Contrast that scenario with baseball fans in Detroit, who have learned to expect the Tigers to struggle every summer because owner Mike Ilitch won't spend big dollars until the Tigers become more competitive.

How can the Tigers become more competitive if Ilitch won't spend more money?

That's some Catch-22.

The big problem with baseball is that there is too much inequity. There are no player-cost controls in place.

You've got teams like the Yankees and Arizona Diamondbacks, who have the highest payrolls and the winningest teams. And you've got teams like the Tigers and Kansas City Royals, who have low payrolls and losing records.

Until more of the so-called small-market teams become competitive, the game will be divided unevenly between the haves and have-nots.

Parity in payroll and franchise values is important for the competitive balance of baseball. Franchise values could suffer if baseball loses popularity because of a lack of competitive balance.

A large percentage of baseball's money comes from television revenue. Fewer people watching baseball means lower ratings and less money for everyone. Subsequently, the financial stability of baseball could be threatened.

Baseball must be very careful this time. Another work stoppage could destroy fans' trust forever. It already has in some markets, where fans still haven't returned to the game following the 1994 strike.

Revenue sharing is essential to saving baseball. But revenue sharing for appearance's sake won't make a big difference.

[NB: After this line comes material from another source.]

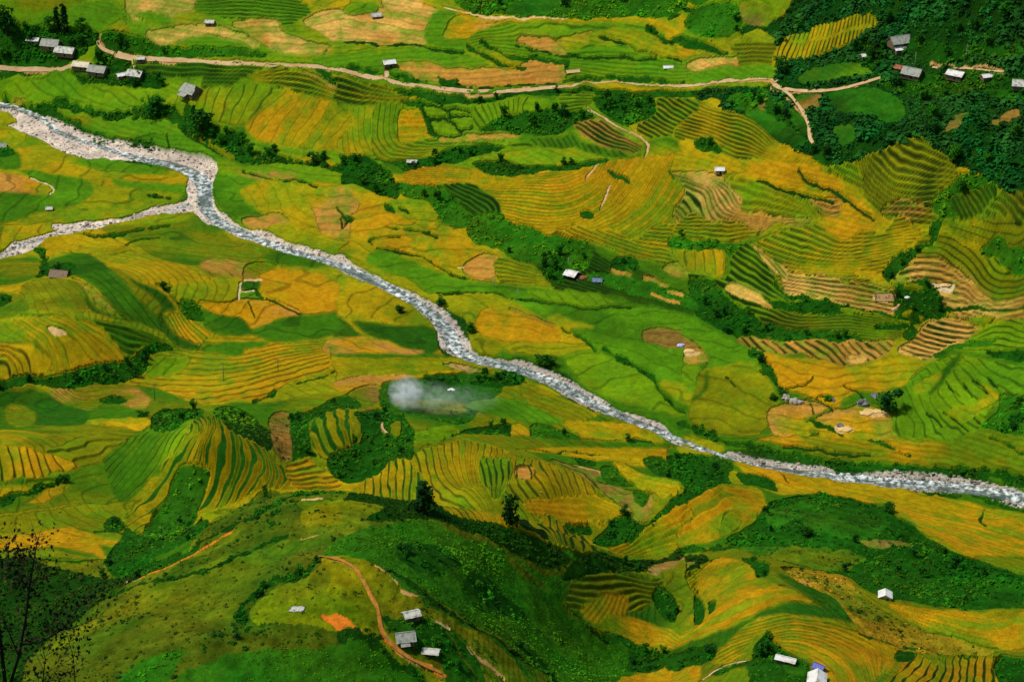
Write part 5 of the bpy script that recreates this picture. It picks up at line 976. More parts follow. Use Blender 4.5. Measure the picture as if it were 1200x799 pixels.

Revenue sharing is a more effective tool when you add cost controls, like a salary cap.

In the NFL, because of a hard salary cap, there are cost controls in place, which enhance profitability. NFL teams may not make a killing on the bottom line, but franchise values are soaring.

Baseball franchises will increase in value across the board only if revenues are distributed more evenly.

Baseball has arguably the strongest players union of all sports. Its membership must break with tradition and concede some of its financial gains.

Conversely, powerful owners like Steinbrenner must agree to share more profits with their peers.

The future of baseball depends on owners and players meeting halfway, and doing what's best for the game.